▸ Instruction: Up to and including the line with "from mathutils import Vector, Matrix, noise", reproduce the listing below exactly, beginning at its first line.

▸ Records provided:
_ _ _ _

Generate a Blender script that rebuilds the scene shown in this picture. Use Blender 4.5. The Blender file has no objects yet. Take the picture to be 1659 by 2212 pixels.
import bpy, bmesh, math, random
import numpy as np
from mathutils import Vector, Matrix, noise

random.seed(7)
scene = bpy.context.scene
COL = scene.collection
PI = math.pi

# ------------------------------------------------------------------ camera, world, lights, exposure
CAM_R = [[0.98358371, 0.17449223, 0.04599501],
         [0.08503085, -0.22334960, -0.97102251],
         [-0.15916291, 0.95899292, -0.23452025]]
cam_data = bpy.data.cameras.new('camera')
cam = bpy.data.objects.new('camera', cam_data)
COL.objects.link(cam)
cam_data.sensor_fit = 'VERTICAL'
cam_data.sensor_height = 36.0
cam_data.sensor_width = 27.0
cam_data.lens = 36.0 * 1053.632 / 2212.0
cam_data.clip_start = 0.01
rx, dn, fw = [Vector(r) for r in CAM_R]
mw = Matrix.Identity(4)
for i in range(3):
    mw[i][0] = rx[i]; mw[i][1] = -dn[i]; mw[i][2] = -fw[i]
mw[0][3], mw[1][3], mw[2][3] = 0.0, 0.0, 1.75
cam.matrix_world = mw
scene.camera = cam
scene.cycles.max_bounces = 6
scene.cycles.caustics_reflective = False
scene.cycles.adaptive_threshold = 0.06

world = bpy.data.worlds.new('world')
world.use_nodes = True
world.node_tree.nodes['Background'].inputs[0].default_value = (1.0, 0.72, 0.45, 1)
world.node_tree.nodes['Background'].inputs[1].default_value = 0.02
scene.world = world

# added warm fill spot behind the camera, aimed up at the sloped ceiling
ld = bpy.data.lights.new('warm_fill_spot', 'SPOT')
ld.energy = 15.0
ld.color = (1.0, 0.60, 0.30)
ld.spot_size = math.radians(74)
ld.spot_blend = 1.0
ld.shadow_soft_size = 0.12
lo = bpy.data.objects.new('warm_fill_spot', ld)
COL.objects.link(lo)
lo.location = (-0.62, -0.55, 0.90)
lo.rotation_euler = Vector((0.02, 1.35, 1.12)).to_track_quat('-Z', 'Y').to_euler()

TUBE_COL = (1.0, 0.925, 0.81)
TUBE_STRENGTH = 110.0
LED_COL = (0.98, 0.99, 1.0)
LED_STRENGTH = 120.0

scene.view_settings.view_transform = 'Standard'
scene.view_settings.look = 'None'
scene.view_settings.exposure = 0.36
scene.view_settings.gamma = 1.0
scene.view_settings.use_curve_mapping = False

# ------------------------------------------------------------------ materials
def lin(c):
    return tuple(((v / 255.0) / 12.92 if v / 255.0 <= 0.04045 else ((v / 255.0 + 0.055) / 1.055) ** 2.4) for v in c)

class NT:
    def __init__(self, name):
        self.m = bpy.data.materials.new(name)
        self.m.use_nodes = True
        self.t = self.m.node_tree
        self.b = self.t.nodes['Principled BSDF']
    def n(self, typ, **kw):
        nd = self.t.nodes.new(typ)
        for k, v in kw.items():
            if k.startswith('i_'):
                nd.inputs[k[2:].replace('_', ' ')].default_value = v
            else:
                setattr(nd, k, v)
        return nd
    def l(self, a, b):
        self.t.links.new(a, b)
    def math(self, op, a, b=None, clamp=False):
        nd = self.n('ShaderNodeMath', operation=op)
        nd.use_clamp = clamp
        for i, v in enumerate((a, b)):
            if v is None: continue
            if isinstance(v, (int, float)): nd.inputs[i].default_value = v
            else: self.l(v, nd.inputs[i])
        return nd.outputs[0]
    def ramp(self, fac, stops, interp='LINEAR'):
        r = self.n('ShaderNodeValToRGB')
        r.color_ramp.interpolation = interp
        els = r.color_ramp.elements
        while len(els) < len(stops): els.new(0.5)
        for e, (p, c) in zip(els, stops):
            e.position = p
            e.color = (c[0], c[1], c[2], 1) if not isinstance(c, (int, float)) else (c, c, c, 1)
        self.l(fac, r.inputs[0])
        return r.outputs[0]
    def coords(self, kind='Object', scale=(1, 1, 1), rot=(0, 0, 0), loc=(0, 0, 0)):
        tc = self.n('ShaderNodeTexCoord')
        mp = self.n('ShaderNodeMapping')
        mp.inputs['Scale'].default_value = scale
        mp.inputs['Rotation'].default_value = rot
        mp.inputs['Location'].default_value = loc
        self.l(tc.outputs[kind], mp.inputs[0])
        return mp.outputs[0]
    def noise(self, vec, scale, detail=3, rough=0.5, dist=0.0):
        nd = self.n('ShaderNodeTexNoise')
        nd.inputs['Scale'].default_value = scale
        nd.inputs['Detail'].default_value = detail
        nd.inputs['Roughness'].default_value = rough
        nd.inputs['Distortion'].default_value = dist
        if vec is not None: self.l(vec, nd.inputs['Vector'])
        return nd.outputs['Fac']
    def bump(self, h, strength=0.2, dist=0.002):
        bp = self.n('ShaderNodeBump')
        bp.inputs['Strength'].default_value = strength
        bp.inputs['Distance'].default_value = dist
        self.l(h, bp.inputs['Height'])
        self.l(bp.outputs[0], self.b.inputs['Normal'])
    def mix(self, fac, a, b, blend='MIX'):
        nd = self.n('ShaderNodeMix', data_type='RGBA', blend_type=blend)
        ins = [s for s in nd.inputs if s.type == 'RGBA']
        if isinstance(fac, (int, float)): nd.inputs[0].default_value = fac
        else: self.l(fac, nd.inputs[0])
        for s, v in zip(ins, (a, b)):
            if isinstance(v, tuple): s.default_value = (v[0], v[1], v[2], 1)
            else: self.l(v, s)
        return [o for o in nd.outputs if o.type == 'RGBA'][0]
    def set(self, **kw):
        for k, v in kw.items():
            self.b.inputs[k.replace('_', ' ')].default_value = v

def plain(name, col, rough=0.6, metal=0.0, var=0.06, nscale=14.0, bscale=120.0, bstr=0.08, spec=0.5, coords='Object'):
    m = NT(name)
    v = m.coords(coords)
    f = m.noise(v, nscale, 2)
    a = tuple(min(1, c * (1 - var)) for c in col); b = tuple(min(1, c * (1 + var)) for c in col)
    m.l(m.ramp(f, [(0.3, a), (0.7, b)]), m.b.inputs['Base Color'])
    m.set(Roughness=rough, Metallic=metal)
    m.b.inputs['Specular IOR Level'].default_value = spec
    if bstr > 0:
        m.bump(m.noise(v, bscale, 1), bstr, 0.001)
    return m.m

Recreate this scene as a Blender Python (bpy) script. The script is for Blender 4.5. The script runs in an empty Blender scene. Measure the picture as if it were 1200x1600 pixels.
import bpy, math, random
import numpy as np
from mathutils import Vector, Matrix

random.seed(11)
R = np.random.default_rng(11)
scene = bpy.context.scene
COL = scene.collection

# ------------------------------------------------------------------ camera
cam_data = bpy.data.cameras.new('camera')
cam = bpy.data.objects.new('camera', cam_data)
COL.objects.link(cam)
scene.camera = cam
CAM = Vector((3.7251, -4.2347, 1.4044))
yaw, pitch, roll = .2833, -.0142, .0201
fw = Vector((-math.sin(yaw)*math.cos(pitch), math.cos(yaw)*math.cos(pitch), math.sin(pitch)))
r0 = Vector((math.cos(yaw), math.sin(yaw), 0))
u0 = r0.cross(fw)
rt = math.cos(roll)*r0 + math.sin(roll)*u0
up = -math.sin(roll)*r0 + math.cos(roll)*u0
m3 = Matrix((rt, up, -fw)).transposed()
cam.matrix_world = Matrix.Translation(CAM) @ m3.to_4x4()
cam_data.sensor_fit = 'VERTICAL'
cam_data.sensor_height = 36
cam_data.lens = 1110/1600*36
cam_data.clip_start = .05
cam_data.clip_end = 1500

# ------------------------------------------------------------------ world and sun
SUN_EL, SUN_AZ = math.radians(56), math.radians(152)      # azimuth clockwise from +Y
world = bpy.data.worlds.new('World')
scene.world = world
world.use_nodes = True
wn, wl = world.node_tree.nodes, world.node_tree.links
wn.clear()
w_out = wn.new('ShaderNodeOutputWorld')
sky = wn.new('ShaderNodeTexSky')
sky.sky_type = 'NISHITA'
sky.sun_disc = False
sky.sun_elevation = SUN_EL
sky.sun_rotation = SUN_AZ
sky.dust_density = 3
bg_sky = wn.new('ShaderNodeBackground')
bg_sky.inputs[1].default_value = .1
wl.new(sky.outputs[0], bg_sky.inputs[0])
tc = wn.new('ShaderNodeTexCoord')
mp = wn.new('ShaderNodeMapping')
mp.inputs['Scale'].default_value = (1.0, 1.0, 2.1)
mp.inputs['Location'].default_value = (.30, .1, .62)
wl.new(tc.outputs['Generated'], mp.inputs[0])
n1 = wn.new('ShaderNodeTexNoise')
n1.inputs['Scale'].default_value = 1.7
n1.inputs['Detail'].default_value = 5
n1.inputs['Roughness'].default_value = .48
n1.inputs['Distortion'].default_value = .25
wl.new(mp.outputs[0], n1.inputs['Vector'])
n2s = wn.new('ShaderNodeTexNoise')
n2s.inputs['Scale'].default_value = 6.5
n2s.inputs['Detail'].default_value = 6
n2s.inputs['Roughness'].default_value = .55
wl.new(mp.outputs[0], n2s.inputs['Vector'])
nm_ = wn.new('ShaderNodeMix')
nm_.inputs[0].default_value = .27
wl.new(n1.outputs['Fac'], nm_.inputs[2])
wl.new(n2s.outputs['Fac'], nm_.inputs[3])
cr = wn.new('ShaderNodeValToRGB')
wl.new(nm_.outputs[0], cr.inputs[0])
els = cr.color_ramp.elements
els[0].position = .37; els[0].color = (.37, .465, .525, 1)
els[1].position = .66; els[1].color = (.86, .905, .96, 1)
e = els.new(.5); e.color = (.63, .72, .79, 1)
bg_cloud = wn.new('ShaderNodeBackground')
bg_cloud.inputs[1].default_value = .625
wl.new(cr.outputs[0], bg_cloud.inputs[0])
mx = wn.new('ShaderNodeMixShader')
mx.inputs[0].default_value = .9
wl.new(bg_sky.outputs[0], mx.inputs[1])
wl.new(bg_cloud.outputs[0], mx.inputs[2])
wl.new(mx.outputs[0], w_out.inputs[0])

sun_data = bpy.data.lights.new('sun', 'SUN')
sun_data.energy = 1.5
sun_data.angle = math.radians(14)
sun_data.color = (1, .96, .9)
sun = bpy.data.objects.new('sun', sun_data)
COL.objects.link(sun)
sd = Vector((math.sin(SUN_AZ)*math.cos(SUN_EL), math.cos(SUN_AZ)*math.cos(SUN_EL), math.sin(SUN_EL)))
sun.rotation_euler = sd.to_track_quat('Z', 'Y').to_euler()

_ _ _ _

▸ Expected answer:
Generate a Blender script that rebuilds the scene shown in this picture. Use Blender 4.5. The Blender file has no objects yet. Take the picture to be 1659 by 2212 pixels.
import bpy, bmesh, math, random
import numpy as np
from mathutils import Vector, Matrix, noise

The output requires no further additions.